There's only two scenarios where I can think of where I wouldn't apply it and that is :
A- if even a small amount of sharpening makes the photo look worse
B- if I intensionally want it to be soft

But that's not very often as I'm quite fond of using the masking feature Lightroom pretty heavily so it's only edges that sharpening is applied to
 
I never use sharpen on my RAW`s , it because i use an noise filter on virtually every image as they seem too dark to me and when i brighten them up i get a lot of image noise and sharpening would be counter productive.

John.
 
A little more explanation might be warranted...

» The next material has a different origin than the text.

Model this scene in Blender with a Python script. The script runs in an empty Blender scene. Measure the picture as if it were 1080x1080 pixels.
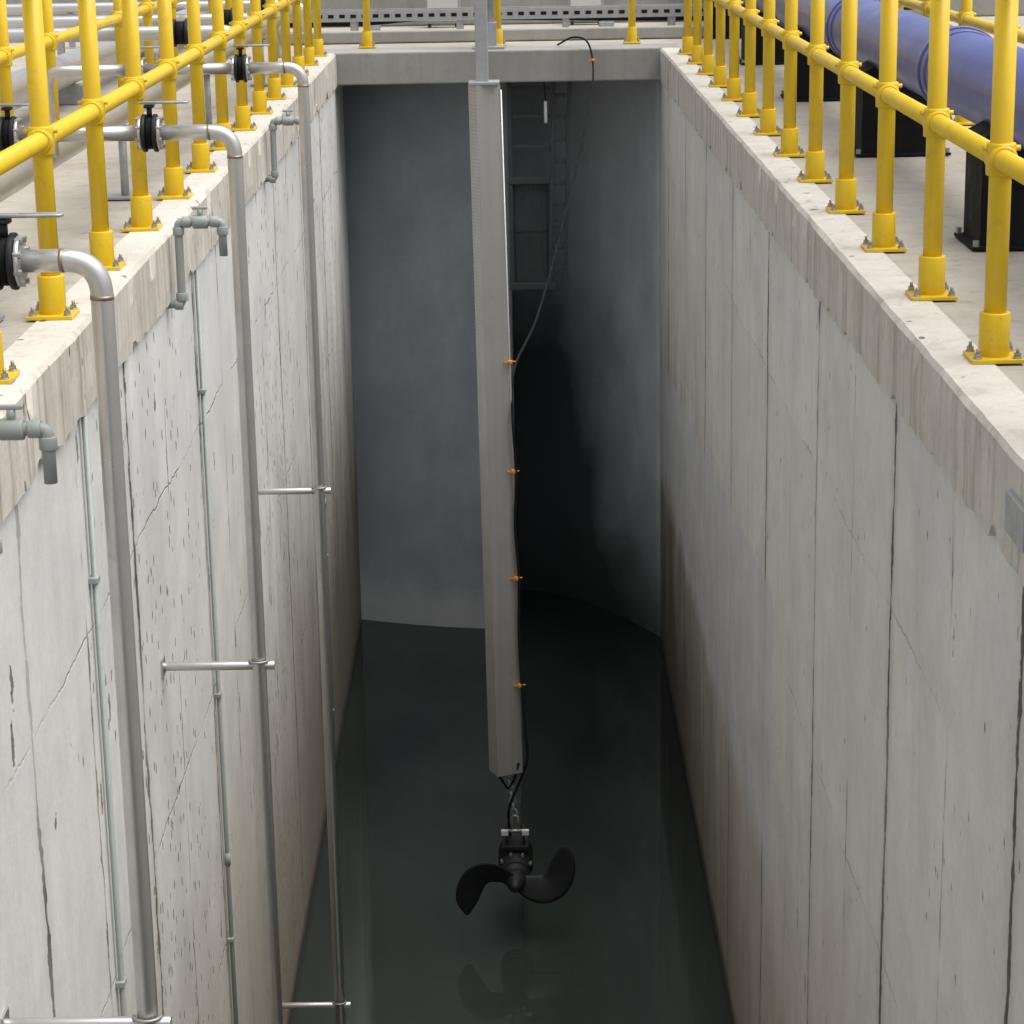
import bpy, bmesh, math, random
from mathutils import Vector, Matrix, noise as mnoise
random.seed(7)
scene = bpy.context.scene
COL = scene.collection
WATER_Z = -5.17
def xl(y): return -1.315 - 0.0115*y      # face of the left wall
XR = 1.15                                # face of the right wall
YB = 19.3                                # front of the end beam

# ------------------------------------------------------------------ node helpers
class NT:
    def __init__(s, name):
        s.m = bpy.data.materials.new(name); s.m.use_nodes = True
        s.t = s.m.node_tree; s.t.nodes.clear()
        s.out = s.t.nodes.new('ShaderNodeOutputMaterial')
        s.bsdf = s.t.nodes.new('ShaderNodeBsdfPrincipled')
        s.t.links.new(s.bsdf.outputs[0], s.out.inputs[0])
        s.geo = s.t.nodes.new('ShaderNodeNewGeometry')
        s.pos = s.geo.outputs['Position']
    def put(s, sock, v):
        if isinstance(v, bpy.types.NodeSocket): s.t.links.new(v, sock)
        elif isinstance(v, (tuple, list)):
            sock.default_value = tuple(v) if len(v) == len(sock.default_value) else tuple(v)+(1,)
        else: sock.default_value = v
    def node(s, typ, ins=None, **props):
        n = s.t.nodes.new(typ)
        for k, v in props.items(): setattr(n, k, v)
        for k, v in (ins or {}).items(): s.put(n.inputs[k], v)
        return n
    def math(s, op, a, b=0.0, c=None):
        i = {0: a, 1: b}
        if c is not None: i[2] = c
        return s.node('ShaderNodeMath', i, operation=op).outputs[0]
    def mix(s, f, a, b, mode='MIX'):
        return s.node('ShaderNodeMix', {0: f, 6: a, 7: b}, data_type='RGBA', blend_type=mode).outputs[2]
    def noise(s, vec, scale, detail=4, rough=.55):
        return s.node('ShaderNodeTexNoise', {'Vector': vec, 'Scale': scale, 'Detail': detail, 'Roughness': rough}).outputs[0]
    def rng(s, v, a, b, c=0.0, d=1.0):
        return s.node('ShaderNodeMapRange', {0: v, 1: a, 2: b, 3: c, 4: d}).outputs[0]
    def scl(s, vec, x, y, z):
        return s.node('ShaderNodeVectorMath', {0: vec, 1: (x, y, z)}, operation='MULTIPLY').outputs[0]
    def bump(s, h, strength, dist):
        return s.node('ShaderNodeBump', {'Height': h, 'Strength': strength, 'Distance': dist}).outputs[0]
    def base(s, **k):
        for a, v in k.items(): s.put(s.bsdf.inputs[a.replace('_', ' ')], v)

def concrete(name, ca, cb, seam=None, pocks=0.0, wet=False, patch=False, streak=.35,
             streakcol=(.13, .11, .08), speck=0.0, painted_shade=None, bumpd=.006, foot=False, blot=.24, fstreak=.25, cool=0, wetup=0.0):
    n = NT(name)
    pos = n.pos
    sep = n.node('ShaderNodeSeparateXYZ', {0: pos})
    x, y, z = sep.outputs
    mid = n.noise(pos, 2.6, 6, .68); fine = n.noise(pos, 38, 3, .7); low = n.noise(pos, .8, 4, .6)
    col = n.mix(n.rng(low, .35, .65), ca, cb)
    if cool:
        cz = n.rng(n.noise(n.scl(pos, 1, .8, 1.1), 1.0, 5, .68), .50, .60, 0, cool)
        col = n.mix(cz, col, (.58, .59, .60))
    col = n.mix(n.rng(mid, .35, .75, .0, blot), col, (ca[0]*.5, ca[1]*.49, ca[2]*.46))
    col = n.mix(n.rng(fine, .45, .75, 0, .16), col, (ca[0]*.45, ca[1]*.45, ca[2]*.44))
    h = n.math('ADD', n.math('MULTIPLY', mid, .5), n.math('MULTIPLY', fine, .25))
    if streak > 0:
        st = n.noise(n.scl(pos, 5.5, 5.5, .5), 1.0, 5, .65)
        st2 = n.noise(n.scl(pos, 26, 26, .9), 1.0, 2, .6)
        f = n.math('ADD', n.rng(st, .5, .72, 0, streak), n.rng(st2, .52, .75, 0, streak*fstreak))
        nz_ = n.node('ShaderNodeSeparateXYZ', {0: n.geo.outputs['True Normal']}).outputs[2]
        f = n.math('MULTIPLY', f, n.rng(n.math('ABSOLUTE', nz_), .3, .8, 1, .12))
        col = n.mix(f, col, streakcol)
    if seam:
        off, sp, minor = seam
        rag = n.noise(pos, 14, 3, .7)
        wob = n.math('ADD', n.math('MULTIPLY', n.math('SUBTRACT', n.noise(pos, 1.1, 3, .6), .5), .11),
                     n.math('MULTIPLY', n.math('SUBTRACT', rag, .5), .034))
        yy = n.math('ADD', y, wob); zz = n.math('ADD', z, wob)
        wid = n.rng(n.noise(n.scl(pos, 6, 6, 5), 1.0, 3, .7), .42, .72, 0, .030)
        def dist(v, o, s):
            fr = n.math('FRACT', n.math('ADD', n.math('DIVIDE', n.math('SUBTRACT', v, o), s), .5+50))
            return n.math('MULTIPLY', n.math('ABSOLUTE', n.math('SUBTRACT', fr, .5)), s)
        gate = n.rng(n.noise(n.scl(pos, 2, 2, .8), 1.0, 2), .35, .54, .4, 1)
        gate2 = n.rng(n.noise(n.scl(pos, 2, 1.1, 2), 1.3, 2), .44, .60, .04, minor)
        d1 = n.math('SUBTRACT', dist(yy, off, sp), wid)
        d2 = n.math('SUBTRACT', dist(yy, off+sp*.47, sp), n.math('MULTIPLY', wid, .6))
        s1 = n.math('MULTIPLY', n.rng(d1, .003, .012, 1, 0), gate)
        s2 = n.math('MULTIPLY', n.rng(d2, .001, .007, 1, 0), gate2)
        s3 = n.math('MULTIPLY', n.rng(dist(zz, -.95, 1.22), .001, .007, .7, 0), gate2)
        sm = n.math('MAXIMUM', n.math('MAXIMUM', s1, s2), s3)
        fy = n.math('FLOOR', n.math('ADD', n.math('DIVIDE', n.math('SUBTRACT', yy, off), sp), 50))
        fz = n.math('FLOOR', n.math('ADD', n.math('DIVIDE', n.math('SUBTRACT', zz, -.95), 1.22), 50))
        cv = n.node('ShaderNodeCombineXYZ', {0: fy, 1: fz})
        wn = n.node('ShaderNodeTexWhiteNoise', {0: cv.outputs[0]}, noise_dimensions='3D').outputs[0]
        col = n.mix(n.rng(wn, 0, 1, 0, .20), col, (ca[0]*.58, ca[1]*.55, ca[2]*.48))
        halo = n.math('MULTIPLY', n.rng(dist(yy, off, sp), .0, .12, .30, 0), gate)
        col = n.mix(halo, col, (.34, .31, .25))
        col = n.mix(n.math('MULTIPLY', sm, .92), col, (.05, .046, .038))
        h = n.math('SUBTRACT', h, n.math('MULTIPLY', sm, 1.2))
    if pocks > 0:
        nz = n.math('MULTIPLY', n.math('SUBTRACT', n.noise(pos, 30, 2), .5), .28)
        cl = n.rng(n.noise(n.scl(pos, 1, 1, .7), 1.1, 3, .6), .38, .62, .45, 1.4)
        v = n.node('ShaderNodeTexVoronoi', {'Vector': n.scl(pos, 6, 6, 2.0), 'Scale': 1.0, 'Randomness': 1.0})
        dd = n.math('ADD', v.outputs['Distance'], nz)
        cr = n.node('ShaderNodeSeparateColor', {0: v.outputs['Color']}).outputs[0]
        pk = n.math('MULTIPLY', n.rng(dd, .075, .125, 1, 0), n.math('LESS_THAN', cr, n.math('MULTIPLY', cl, pocks)))
        v2 = n.node('ShaderNodeTexVoronoi', {'Vector': n.scl(pos, 19, 19, 9), 'Scale': 1.0, 'Randomness': 1.0})
        cr2 = n.node('ShaderNodeSeparateColor', {0: v2.outputs['Color']}).outputs[0]
        pk2 = n.math('MULTIPLY', n.rng(n.math('ADD', v2.outputs['Distance'], nz), .14, .23, 1, 0), n.math('LESS_THAN', cr2, n.math('MULTIPLY', cl, pocks*.5)))
        pk = n.math('MAXIMUM', pk, pk2)
        col = n.mix(n.math('MULTIPLY', pk, .85), col, (.10, .09, .07))
        h = n.math('SUBTRACT', h, n.math('MULTIPLY', pk, 1.0))
    if wet:
        wz = n.math('ADD', z, n.math('MULTIPLY', n.noise(n.scl(pos, 1, 1, .3), 1.8, 5, .65), 3.0))
        w = n.rng(wz, WATER_Z+1.1+wetup, WATER_Z+4.4+wetup, .80, 0)
        col = n.mix(w, col, (.35, .27, .165))
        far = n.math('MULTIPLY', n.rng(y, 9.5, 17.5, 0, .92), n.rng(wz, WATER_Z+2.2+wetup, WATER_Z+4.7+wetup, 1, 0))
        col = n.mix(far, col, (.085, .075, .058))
    if patch:   # trowelled repair render
        wob = n.math('MULTIPLY', n.math('SUBTRACT', n.noise(pos, 1.6, 5), .5), .5)
        a = n.rng(n.math('ADD', y, n.math('MULTIPLY', wob, .5)), 10.5, 10.58)
        top = n.math('SUBTRACT', n.math('ADD', n.math('MULTIPLY', y, -.075), -1.15), n.math('MULTIPLY', wob, .4))
        bot = n.math('ADD', n.math('MULTIPLY', y, -.02), n.math('ADD', -3.35, n.math('MULTIPLY', wob, 1.2)))
        b = n.rng(n.math('SUBTRACT', top, z), .0, .05)
        c = n.rng(n.math('SUBTRACT', z, bot), .0, .2)
        pm = n.math('MULTIPLY', n.math('MULTIPLY', a, b), c)
        pc = n.mix(n.rng(mid, .3, .7), (.64, .645, .67), (.48, .487, .51))
        col = n.mix(n.math('MULTIPLY', pm, .88), col, pc)
    if speck > 0:
        sp_ = n.rng(n.noise(pos, 9, 5, .8), .52, .70, 0, speck)
        col = n.mix(sp_, col, (.20, .175, .135))
    if wet:
        w2 = n.rng(n.math('ADD', z, n.math('MULTIPLY', n.noise(pos, 2.5, 3), .12)), WATER_Z+.10, WATER_Z+.22, .85, 0)
        col = n.mix(w2, col, (.02, .021, .017))
    if foot:
        fb = n.rng(n.math('ADD', z, n.math('MULTIPLY', mid, .3)), WATER_Z+.38, WATER_Z+.56, .6, 0)
        col = n.mix(fb, col, (.50, .51, .50))
        dp = n.rng(n.noise(n.scl(pos, 1.2, 1.2, .6), 1.0, 4, .55), .50, .64, 0, .32)
        col = n.mix(dp, col, (.15, .165, .18))
    if painted_shade:   # shadow painted into the curved wall's colour, deepest at the waterline
        wob = n.math('MULTIPLY', n.math('SUBTRACT', n.noise(pos, 1.0, 5, .55), .5), 1.0)
        dp = n.rng(n.noise(n.scl(pos, 1.2, 1.2, .6), 1.0, 4, .55), .48, .64, 0, .22)
        col = n.mix(dp, col, (.24, .255, .27))
        edge = n.math('ADD', n.math('ADD', x, n.math('MULTIPLY', wob, .7)), n.math('MULTIPLY', n.math('ADD', z, 3.0), .19))
        f1 = n.rng(edge, painted_shade[0]-.38, painted_shade[0]+.28, 1, 0)
        f2 = n.rng(n.math('ADD', z, wob), painted_shade[1]-1.0, painted_shade[1]+.7, 1, 0)
        col = n.mix(n.math('MULTIPLY', n.math('MULTIPLY', f1, f2), .95), col, (.028, .031, .034))
        f3 = n.rng(n.math('ADD', z, n.math('MULTIPLY', wob, .5)), WATER_Z+.1, WATER_Z+.9, .75, 0)
        col = n.mix(f3, col, (.02, .022, .023))
    n.base(Base_Color=col, Roughness=.88, Normal=n.bump(h, .8, bumpd))
    return n.m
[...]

Almost all digital cameras have an anti-aliasing screen over the sensor. This intentionally blurs the picture so that the colors "spill over" onto the other individual photosensors. The reason for this is simple... it's an analog world, and a digital camera tries to turn it into X by Y pixels. When you do that, you basically turn all those nice curves and subtle variations into jagged lines.

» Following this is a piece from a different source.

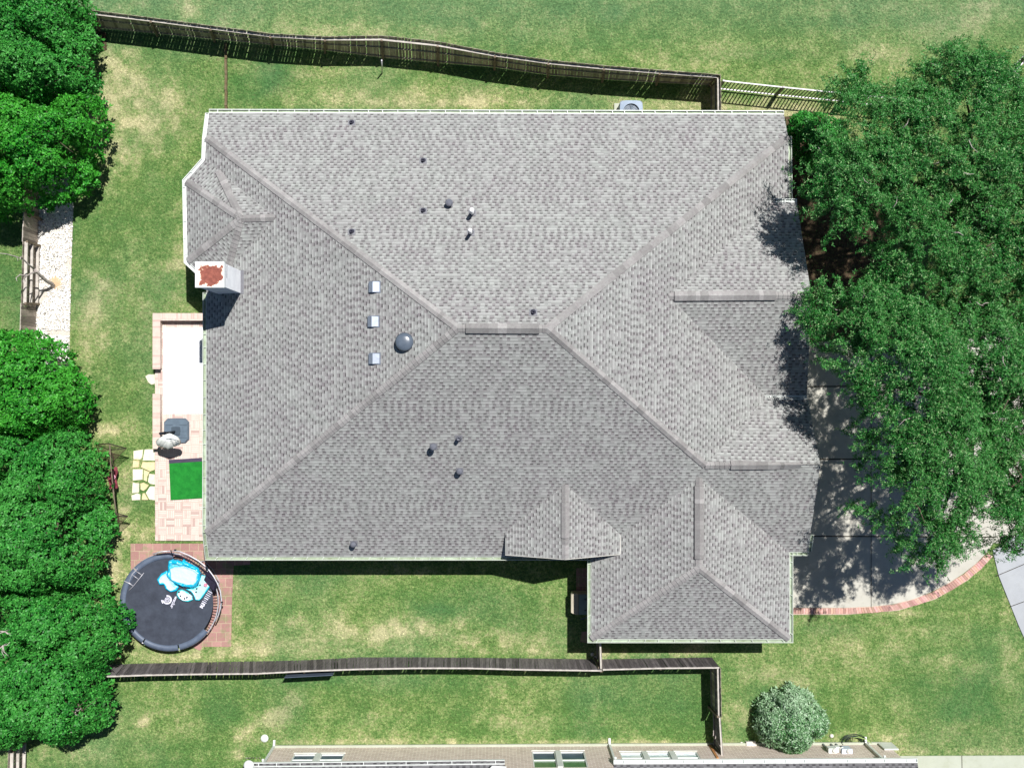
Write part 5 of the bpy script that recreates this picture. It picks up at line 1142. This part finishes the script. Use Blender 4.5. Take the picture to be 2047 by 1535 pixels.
def crown_tree(name, label, px, ze, hmax, mat, seed, dens=66, Lr=(.10, .17), Wr=(.05, .085), k=7, fall=1.3, lobes=85, group=None, base=None, r0=.18, cat='tree', lobe_amp=1.15, lr=(.45, .95), depth=.16, under=True, part='crown'):
    poly = [(p.x, p.y) for p in PL(px, ze)]
    gx, gy, Z, D = heightfield(poly, ze, hmax, fall, lobes, seed, lobe_amp, lr=lr)
    r = np.random.default_rng(seed + 1); area = (D > 0).sum() * (gx[1] - gx[0]) ** 2; n = int(area * dens * 1.6)
    x = r.uniform(gx[0], gx[-1], n * 3); y = r.uniform(gy[0], gy[-1], n * 3); d = sample(gx, gy, D, x, y); jag = (fbm(x, y, .5, seed) - .5) * .7
    keep = d > .03 + jag * .5; x, y, d = x[keep][:n], y[keep][:n], d[keep][:n]; n = len(x)
    z = sample(gx, gy, Z, x, y); e = .08; gxn = -(sample(gx, gy, Z, x + e, y) - sample(gx, gy, Z, x - e, y)) / (2 * e); gyn = -(sample(gx, gy, Z, x, y + e) - sample(gx, gy, Z, x, y - e)) / (2 * e)
    nor = np.stack([gxn * .7, gyn * .7, np.ones(n)], -1) + r.normal(0, .28, (n, 3)); nor /= np.linalg.norm(nor, axis=1, keepdims=True)
    dep = r.exponential(depth, n); z = z - dep
    cent = np.stack([x, y, z], -1)
    V, Fq = leaves(cent, nor, k, Lr, Wr, seed=seed)
    if under:   # sides and underside of the crown
        m = int(n * .8); i = r.integers(0, n, m); c2 = cent[i].copy(); near = d[i] < .8; c2[:, 2] -= r.uniform(.2, 1.0, m) * np.where(near, 1.2, 2.0); c2[:, 2] = np.maximum(c2[:, 2], max(.15, ze - 1.2))
        n2 = np.stack([r.normal(0, .6, m), r.normal(0, .6, m), r.uniform(.1, 1, m)], -1); n2 /= np.linalg.norm(n2, axis=1, keepdims=True)
        V2, F2 = leaves(c2, n2, k, (Lr[0] * 1.2, Lr[1] * 1.4), (Wr[0] * 1.4, Wr[1] * 1.5), seed=seed + 9); Fq = np.concatenate([Fq, F2 + len(V)]); V = np.concatenate([V, V2])
    cx, cy = (np.mean([p[0] for p in poly]), np.mean([p[1] for p in poly])) if base is None else base
    th = thing(name, label, cat, (cx, cy, 0), group); npmesh(part, V, Fq, M[mat], th)
    sel = r.integers(0, n, 7); trunk_and_limbs(th, (cx, cy, 0), (cx, cy, ze * .8 + .3), [tuple(cent[s_] - np.array([0, 0, .3])) for s_ in sel], r0, seed=seed)
    return th
GRP = 'dense trees along the left fence'
trees_left = []
crown_tree('tree', 'dark green dense tree in the top left corner of the photo', [(-70,-60),(150,-60),(168,-20),(182,20),(190,60),(186,95),(180,115),(197,145),(199,178),(185,205),(130,212),(80,222),(30,200),(-70,210)], 2.4, 2.6, 'leafB', 11, group=GRP)
crown_tree('tree', 'bright green dense tree below the top left corner, above the gravel strip', [(-70,190),(30,185),(90,205),(150,190),(200,195),(212,235),(216,270),(208,300),(186,318),(182,348),(164,375),(138,388),(112,400),(88,414),(50,424),(0,434),(-70,430)], 2.2, 2.4, 'leafA', 23, group=GRP)
crown_tree('tree', 'rounded green tree below the gravel strip on the left edge', [(-70,650),(0,658),(40,660),(78,668),(102,678),(130,690),(142,718),(152,742),(176,752),(188,792),(182,826),(150,860),(90,880),(0,870),(-70,880)], 2.2, 2.4, 'leafA', 37, group=GRP)
crown_tree('tree', 'wide green tree whose crown reaches the mesh frame, middle of the left edge', [(-70,850),(20,850),(90,862),(150,848),(176,880),(196,905),(208,935),(213,975),(198,1000),(214,1030),(222,1065),(212,1100),(202,1135),(180,1170),(100,1190),(0,1180),(-70,1190)], 2.3, 2.7, 'leafB', 41, group=GRP)
crown_tree('tree', 'dark green tree overlapping the trampoline at the lower left', [(-70,1160),(10,1150),(90,1165),(160,1150),(205,1170),(222,1195),(244,1210),(257,1245),(254,1285),(236,1312),(214,1345),(217,1385),(226,1418),(214,1452),(172,1468),(146,1494),(122,1488),(98,1466),(60,1472),(40,1490),(0,1494),(-70,1500)], 2.2, 2.7, 'leafB', 59, group=GRP)
crown_tree('shrub', 'glossy green shrub at the upper right corner of the house', [(1576,235),(1600,220),(1640,222),(1680,240),(1700,290),(1690,340),(1660,370),(1625,350),(1600,315),(1582,290),(1574,260)], 1.9, 1.1, 'leafB', 67, dens=90, Lr=(.08, .13), Wr=(.05, .08), fall=.6, lobes=60, r0=.07, cat='shrub', lobe_amp=.35, lr=(.25, .55), part='foliage')
bq = [(1582 + 73 * math.cos(a) * (1 + .07 * math.sin(5 * a + 1)), 1441 + 62 * math.sin(a) * (1 + .07 * math.cos(4 * a))) for a in [6.283 * i / 26 for i in range(26)]]
crown_tree('bush', 'large round grey-green bush on the lawn at the lower right', bq, .9, 1.25, 'leafS', 71, dens=130, Lr=(.09, .16), Wr=(.035, .055), fall=.55, lobes=70, r0=.06, cat='bush', lobe_amp=.3, lr=(.25, .5), depth=.12, part='foliage')

for tn, spots in (('tree.003', ((40, 1032), (36, 1092), (68, 1108))), ('tree.004', ((6, 1290), (10, 1262), (150, 1420), (137, 1462)))):
    t_ = bpy.data.objects.get(tn); rd = random.Random(5)
    for x, y in spots:
        mb = MB(); p0 = P(x, y, 4.75 if y < 1400 else 3.6)
        for k in range(4):
            a = rd.uniform(0, 6.28); l_ = rd.uniform(.25, .5); m1 = p0 + Vector((math.cos(a), math.sin(a), .25)) * l_ * .5; mb.tube([p0 - Vector((0, 0, .3)), p0, m1, m1 + Vector((math.cos(a + .6), math.sin(a + .6), .1)) * l_ * .5], [.03, .025, .015, .006], n=5)
        if t_: mb.build('bare_branch', M['deadwood'], t_)
def oak(label, px, ze, hmax, seed, clumps, base, holes, group, tufts=38):
    poly = [(p.x, p.y) for p in PL(px, ze)]; gx, gy, Z, D = heightfield(poly, ze, hmax, 2.2, 90, seed, .8, lr=(.8, 1.7))
    r = np.random.default_rng(seed); cs = []; hol = [(P(x, y, ze + 1), rr) for x, y, rr in holes]
    while len(cs) < clumps:
        x, y = r.uniform(gx[0], gx[-1]), r.uniform(gy[0], gy[-1]); d = float(sample(gx, gy, D, np.array([x]), np.array([y]))[0])
        if d < .05 or (d < 1.3 and r.random() > .6 + .5 * d): continue
        if any(math.hypot(x - h.x, y - h.y) < rr * r.uniform(.75, 1.05) for h, rr in hol): continue
        z = float(sample(gx, gy, Z, np.array([x]), np.array([y]))[0]) - r.exponential(.75) - .1; cs.append((x, y, z, d))
    cen = []; nor = []
    gDx, gDy = np.gradient(D)
    for x, y, z, d in cs:
        ii, jj = int(np.clip((x - gx[0]) / (gx[1] - gx[0]), 0, D.shape[0] - 1)), int(np.clip((y - gy[0]) / (gy[1] - gy[0]), 0, D.shape[1] - 1)); oa = math.atan2(-gDy[ii, jj], -gDx[ii, jj])
        m = int(tufts * r.uniform(.6, 1.4) * (1 if d > .8 else .75)); a = r.uniform(0, 6.283); el = r.uniform(.28, .5); er = el * r.uniform(.4, .7)
        if d < 1.0: a = oa + r.normal(0, .5); el = r.uniform(.4, .65); er = el * r.uniform(.2, .4)
        t = r.normal(0, .5, (m, 3)); ln, wd_ = t[:, 0] * el, t[:, 1] * er
        p = np.stack([x + ln * math.cos(a) - wd_ * math.sin(a), y + ln * math.sin(a) + wd_ * math.cos(a), z + t[:, 2] * .16 - (ln ** 2 + wd_ ** 2) * .35], -1); cen.append(p)
        q = np.stack([(p[:, 0] - x) * 1.0, (p[:, 1] - y) * 1.0, np.full(m, .7)], -1) + r.normal(0, .55, (m, 3)); nor.append(q / np.linalg.norm(q, axis=1, keepdims=True))
    cen, nor = np.concatenate(cen), np.concatenate(nor); V, Fq = leaves(cen, nor, 7, (.065, .14), (.022, .042), .25, .15, seed)
    b = P(*base); th = thing('oak_tree', label, 'tree', (b.x, b.y, 0), group); npmesh('crown', V, Fq, M['leafO'], th)
    sel = [cs[i] for i in r.integers(0, len(cs), 22)]
    trunk_and_limbs(th, b, (b.x, b.y, ze * .62), [(s_[0], s_[1], s_[2] - .05) for s_ in sel], .3, seed=seed)
    rd = random.Random(seed)
    for _ in range(46):   # bare twig ends showing on the crown
        c_ = rd.choice(cs); a = rd.uniform(0, 6.28); l_ = rd.uniform(.25, .6); p0 = Vector((c_[0], c_[1], c_[2] + .1)); p1 = p0 + Vector((math.cos(a), math.sin(a), .3)) * l_ * .5; p2 = p1 + Vector((math.cos(a + .5), math.sin(a + .5), .2)) * l_ * .5
        mb = MB(); mb.tube([p0, p1, p2], [.02, .015, .006], n=4); mb.build('twig', M['deadwood'], th)
OG = 'oak trees in front of the house'
oak('tall loose-leaved oak over the iron fence, upper right', [(1682,144),(1712,120),(1748,122),(1765,172),(1805,162),(1850,112),(1880,84),(1915,98),(1950,112),(1985,88),(2010,150),(2080,180),(2130,300),(2130,640),(1900,650),(1800,600),(1745,565),(1735,480),(1660,492),(1618,450),(1588,380),(1604,330),(1626,282),(1690,258),(1680,215),(1672,174)], 7.2, 2.4, 83, 1300, (1880, 450), [(1760,270,.35),(1690,525,.75),(1890,430,.4)], OG)
oak('broad oak spreading over the driveway, lower right', [(1608,585),(1650,562),(1740,552),(1830,600),(1950,600),(2130,600),(2130,1085),(2030,1122),(2004,1112),(1970,1082),(1942,1112),(1910,1090),(1882,1112),(1862,1142),(1800,1136),(1795,1093),(1764,1052),(1722,1036),(1702,990),(1728,940),(1712,900),(1722,860),(1678,806),(1640,700),(1604,640)], 7.2, 2.6, 97, 1550, (1890, 830), [(1700,800,.5),(1760,990,.6),(1810,1020,.45),(1965,1060,.8),(2080,1130,.9),(1880,1010,.4),(1950,930,.4)], OG)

Therefore, you need to sharpen it slightly in order to get some of that detail back.

There are some cameras that DON'T have the AA filter. Namely the D800E. I don't know of any others off the top of my head... they're rare. They almost all have it.
 
I sharpen textured spaces. I sharpen hair and eyes. If I look at the picture and decide that area needs to be focused on by the eye.. I sharpen it.
 
I never use sharpen on my RAW`s , it because i use an noise filter on virtually every image as they seem too dark to me and when i brighten them up i get a lot of image noise and sharpening would be counter productive.

John.

Hi Tinderbox,

Your post reminded me of something I do in post production - i'm very interested in HDR imaging and I like to sharpen my images using Lightroom but I use a handy plug-in called HDRinstant. I was filming at my local docks late december and I extracted the following image from some video footage. As you can see, it is quite noisy (especially the boat):

$Hi__DSC_3148_2-2.jpg

I then used the aforementioned plug-in and I stacked the images which greatly reduced the noise as you can see in the following photo below:

$Hi__DSC_3148_2_Q1_Aauto_T100&162More.jpg

I increased the shadows and the blacks and changed some other parameters but I think the image is pretty nice (apart from the mark on the lens...).

What do you think?

Andy
 
I sharpen somewhat haphazardly. Some pictures are just plain soft to start with, and I don't want a high acutance look. If I am intending to print, I try to remember to oversharpen a little, since printers tend to remove sharpness to a degree, roughly.